Synesthesia
Synesthesia is the ability to perceive the world in a way which enables your sensations to cross over between senses. It is also one of the techniques for generating ideas.
A person with synesthesia can describe the colour of lilacs with words; imagine touching a nightingale song or what would Homer Simpson be to the taste.
Listening to colours or seeing sounds is unusual, but amusing and helpful for developing creative thinking. This creative technique is based on experiences like these.
During the brainstorming we carry out 5 exercises, each of them allowing us to look at the task through the prism of different ways of perception.
This format is suitable for improving a current product, creating new products based on existing ones, finding ideas for product promotion and taking a fresh look at routine processes.
We have prepared convenient templates that you can download and use during team brain storming. To use a template, follow the link and click “Use template”:
Create a Miro board
Prepare a brainstorming template with 10 fields: Warm-up, Given, Hearing, Smell, Touch, Muscle sense, Emotional feeling, Ideas synthesis, Discussion, Further steps.
Formulate the task
Place a photo of the object and the problem to be solved into the Given field.
Spell out rules for participants
At the beginning of any brainstorming, we pronounce the rules to be followed during the process. There are only 4 of them:
- Raise your hand to speak.
- Say if you need a break.
- Do not let other things distract you during the brainstorming.
- All ideas are welcomed. If you want to criticize, suggest something in return.
Do a warm-up
The warm-up helps to "wake up" the brain and switch participants from previous tasks to the current one. As a result, the team gets involved in the process more quickly.
To warm up before the brainstorming, we do a simple activity like the "find the odd one" task: we list 4 different objects on stickers and come up with a criterion to take any of them away. We start with their shape, purpose or colour - anything that can make one differ from the rest of them.
Describe the sensation
Fantasize and imagine sounds, smells, tactile sensations and emotions. Capture the associations on stickers. Allocate 6 minutes for each step.

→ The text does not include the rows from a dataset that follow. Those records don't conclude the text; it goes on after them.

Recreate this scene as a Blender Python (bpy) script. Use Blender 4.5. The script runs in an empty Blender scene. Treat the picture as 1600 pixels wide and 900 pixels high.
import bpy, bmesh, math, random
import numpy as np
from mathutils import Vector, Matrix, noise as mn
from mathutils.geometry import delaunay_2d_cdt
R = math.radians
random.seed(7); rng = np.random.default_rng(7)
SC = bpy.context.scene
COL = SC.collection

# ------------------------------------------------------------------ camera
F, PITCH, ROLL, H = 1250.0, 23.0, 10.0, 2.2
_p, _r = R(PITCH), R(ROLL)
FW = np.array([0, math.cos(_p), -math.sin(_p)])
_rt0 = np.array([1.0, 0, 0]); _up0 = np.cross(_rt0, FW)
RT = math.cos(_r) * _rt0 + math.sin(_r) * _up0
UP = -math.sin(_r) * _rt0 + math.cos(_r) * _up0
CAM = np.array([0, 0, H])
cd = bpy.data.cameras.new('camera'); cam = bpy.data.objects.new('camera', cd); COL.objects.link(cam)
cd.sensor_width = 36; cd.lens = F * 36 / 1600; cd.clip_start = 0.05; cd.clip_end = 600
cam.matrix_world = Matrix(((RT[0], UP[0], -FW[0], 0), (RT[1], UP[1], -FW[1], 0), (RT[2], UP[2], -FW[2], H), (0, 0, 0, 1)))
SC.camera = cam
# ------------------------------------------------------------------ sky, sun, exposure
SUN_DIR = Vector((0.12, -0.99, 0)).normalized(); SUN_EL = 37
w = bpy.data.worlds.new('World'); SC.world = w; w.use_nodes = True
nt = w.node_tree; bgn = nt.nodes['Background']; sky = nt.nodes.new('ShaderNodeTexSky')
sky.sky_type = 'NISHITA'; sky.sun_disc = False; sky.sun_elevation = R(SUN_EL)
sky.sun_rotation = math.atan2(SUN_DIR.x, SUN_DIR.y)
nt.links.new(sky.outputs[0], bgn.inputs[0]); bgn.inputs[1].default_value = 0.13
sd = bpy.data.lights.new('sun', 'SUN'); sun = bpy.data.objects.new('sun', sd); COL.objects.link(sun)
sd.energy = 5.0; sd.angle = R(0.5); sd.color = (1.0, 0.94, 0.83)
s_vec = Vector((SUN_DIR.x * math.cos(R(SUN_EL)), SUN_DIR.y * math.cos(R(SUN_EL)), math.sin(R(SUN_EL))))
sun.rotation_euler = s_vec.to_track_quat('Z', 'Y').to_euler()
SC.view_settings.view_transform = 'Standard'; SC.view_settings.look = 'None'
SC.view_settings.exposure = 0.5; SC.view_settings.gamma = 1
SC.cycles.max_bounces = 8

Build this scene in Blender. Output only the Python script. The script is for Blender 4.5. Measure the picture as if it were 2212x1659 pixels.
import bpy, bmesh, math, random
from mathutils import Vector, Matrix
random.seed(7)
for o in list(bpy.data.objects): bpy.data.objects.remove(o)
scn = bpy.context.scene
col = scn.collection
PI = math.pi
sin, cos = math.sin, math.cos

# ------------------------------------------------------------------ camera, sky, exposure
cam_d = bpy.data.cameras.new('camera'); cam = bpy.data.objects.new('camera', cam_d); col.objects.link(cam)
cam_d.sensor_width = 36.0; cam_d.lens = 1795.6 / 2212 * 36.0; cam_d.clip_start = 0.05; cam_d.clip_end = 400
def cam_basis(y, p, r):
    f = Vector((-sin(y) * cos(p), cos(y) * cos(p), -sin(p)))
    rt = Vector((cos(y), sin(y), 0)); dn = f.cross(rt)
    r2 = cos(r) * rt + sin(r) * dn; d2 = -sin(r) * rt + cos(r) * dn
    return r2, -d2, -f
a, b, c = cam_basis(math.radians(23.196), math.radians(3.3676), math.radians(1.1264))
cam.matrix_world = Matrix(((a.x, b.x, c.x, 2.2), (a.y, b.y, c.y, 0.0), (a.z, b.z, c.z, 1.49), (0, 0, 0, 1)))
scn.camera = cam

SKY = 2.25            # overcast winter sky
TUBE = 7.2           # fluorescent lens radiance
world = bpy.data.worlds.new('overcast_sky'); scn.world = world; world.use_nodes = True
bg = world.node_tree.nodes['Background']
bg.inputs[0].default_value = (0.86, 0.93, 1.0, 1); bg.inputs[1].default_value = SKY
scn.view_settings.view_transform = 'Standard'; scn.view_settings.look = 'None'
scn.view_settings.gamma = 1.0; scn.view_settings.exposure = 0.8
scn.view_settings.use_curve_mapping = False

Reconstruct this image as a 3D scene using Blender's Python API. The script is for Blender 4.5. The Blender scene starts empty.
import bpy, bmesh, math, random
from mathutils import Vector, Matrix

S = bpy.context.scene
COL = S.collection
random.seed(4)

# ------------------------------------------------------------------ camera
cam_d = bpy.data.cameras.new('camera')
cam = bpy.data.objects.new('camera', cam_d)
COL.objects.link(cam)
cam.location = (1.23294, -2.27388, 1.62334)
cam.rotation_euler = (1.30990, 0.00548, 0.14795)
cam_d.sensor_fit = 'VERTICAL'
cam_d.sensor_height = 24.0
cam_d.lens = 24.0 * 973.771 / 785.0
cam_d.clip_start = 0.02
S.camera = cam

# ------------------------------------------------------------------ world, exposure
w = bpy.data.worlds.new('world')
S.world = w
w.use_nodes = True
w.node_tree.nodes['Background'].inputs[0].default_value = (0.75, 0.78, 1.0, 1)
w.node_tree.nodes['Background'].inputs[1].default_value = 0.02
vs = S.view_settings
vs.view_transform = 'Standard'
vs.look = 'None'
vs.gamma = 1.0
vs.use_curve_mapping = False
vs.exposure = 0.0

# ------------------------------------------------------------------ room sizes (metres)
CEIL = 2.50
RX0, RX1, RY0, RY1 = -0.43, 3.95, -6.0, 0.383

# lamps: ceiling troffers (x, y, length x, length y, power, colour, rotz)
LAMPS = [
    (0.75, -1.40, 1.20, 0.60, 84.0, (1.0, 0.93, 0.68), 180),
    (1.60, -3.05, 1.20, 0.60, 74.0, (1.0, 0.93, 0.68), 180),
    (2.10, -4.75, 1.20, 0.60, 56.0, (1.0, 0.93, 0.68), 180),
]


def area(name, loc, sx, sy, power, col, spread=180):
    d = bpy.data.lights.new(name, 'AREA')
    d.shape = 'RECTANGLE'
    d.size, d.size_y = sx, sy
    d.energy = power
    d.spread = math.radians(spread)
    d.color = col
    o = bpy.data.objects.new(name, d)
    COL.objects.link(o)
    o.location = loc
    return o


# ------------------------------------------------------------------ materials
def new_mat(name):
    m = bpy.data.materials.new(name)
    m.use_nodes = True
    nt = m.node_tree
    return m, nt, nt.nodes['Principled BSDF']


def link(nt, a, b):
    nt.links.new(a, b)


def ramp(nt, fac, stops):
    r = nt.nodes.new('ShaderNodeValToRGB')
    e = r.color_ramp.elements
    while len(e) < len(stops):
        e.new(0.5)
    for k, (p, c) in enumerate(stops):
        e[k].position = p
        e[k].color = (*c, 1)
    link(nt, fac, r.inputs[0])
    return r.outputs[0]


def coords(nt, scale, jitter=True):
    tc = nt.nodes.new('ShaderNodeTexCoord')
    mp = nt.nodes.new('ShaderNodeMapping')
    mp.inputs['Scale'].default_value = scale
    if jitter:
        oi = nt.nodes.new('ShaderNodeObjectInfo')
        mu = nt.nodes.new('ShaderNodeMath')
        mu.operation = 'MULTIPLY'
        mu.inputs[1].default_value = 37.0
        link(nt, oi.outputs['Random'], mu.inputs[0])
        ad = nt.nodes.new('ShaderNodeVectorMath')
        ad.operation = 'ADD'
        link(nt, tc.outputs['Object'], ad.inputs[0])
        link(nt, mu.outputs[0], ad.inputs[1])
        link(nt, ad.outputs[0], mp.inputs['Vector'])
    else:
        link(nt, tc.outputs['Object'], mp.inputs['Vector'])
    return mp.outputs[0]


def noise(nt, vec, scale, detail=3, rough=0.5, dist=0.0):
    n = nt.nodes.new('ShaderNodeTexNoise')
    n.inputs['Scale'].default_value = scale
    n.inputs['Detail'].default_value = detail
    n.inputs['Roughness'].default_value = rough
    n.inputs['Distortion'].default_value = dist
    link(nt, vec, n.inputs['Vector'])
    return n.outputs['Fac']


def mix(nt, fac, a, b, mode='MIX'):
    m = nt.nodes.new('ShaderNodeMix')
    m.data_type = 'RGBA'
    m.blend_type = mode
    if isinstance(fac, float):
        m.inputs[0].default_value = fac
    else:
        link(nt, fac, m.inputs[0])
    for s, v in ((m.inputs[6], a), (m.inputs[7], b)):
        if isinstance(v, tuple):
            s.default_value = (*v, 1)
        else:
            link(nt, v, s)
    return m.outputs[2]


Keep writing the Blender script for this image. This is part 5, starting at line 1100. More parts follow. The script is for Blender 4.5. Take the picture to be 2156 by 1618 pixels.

Hearing. What sounds the product makes and what sounds it associates with.
Smell. How and what the product smells like, what scent it associates with.
Touch. What the product feels like to the touch.
Muscle sense. What you want to do with the product.
Emotion. What feelings, emotions, sensations the product evokes.
Synthesize ideas
Take 3 minutes to review all the stickers. Then allocate 15 minutes to generate ideas: get inspired by what's written and think of ways to solve the problem until you run out of time and creativity.
Combine multiple senses, two or more. For example, "smell + emotion" or "sound + smell + touch + touch + emotion + touch".
Vote and discuss options
Review the resulting ideas. Everyone picks 2 ideas that they remember most and puts them on the stickers.
The participants vote by distributing emoji among stickers and then the group discuss the results out loud and record new ideas, if any. Each participant has 6 emoji for voting:
Follow-up
Assign the tasks to the team members; set up a deadline.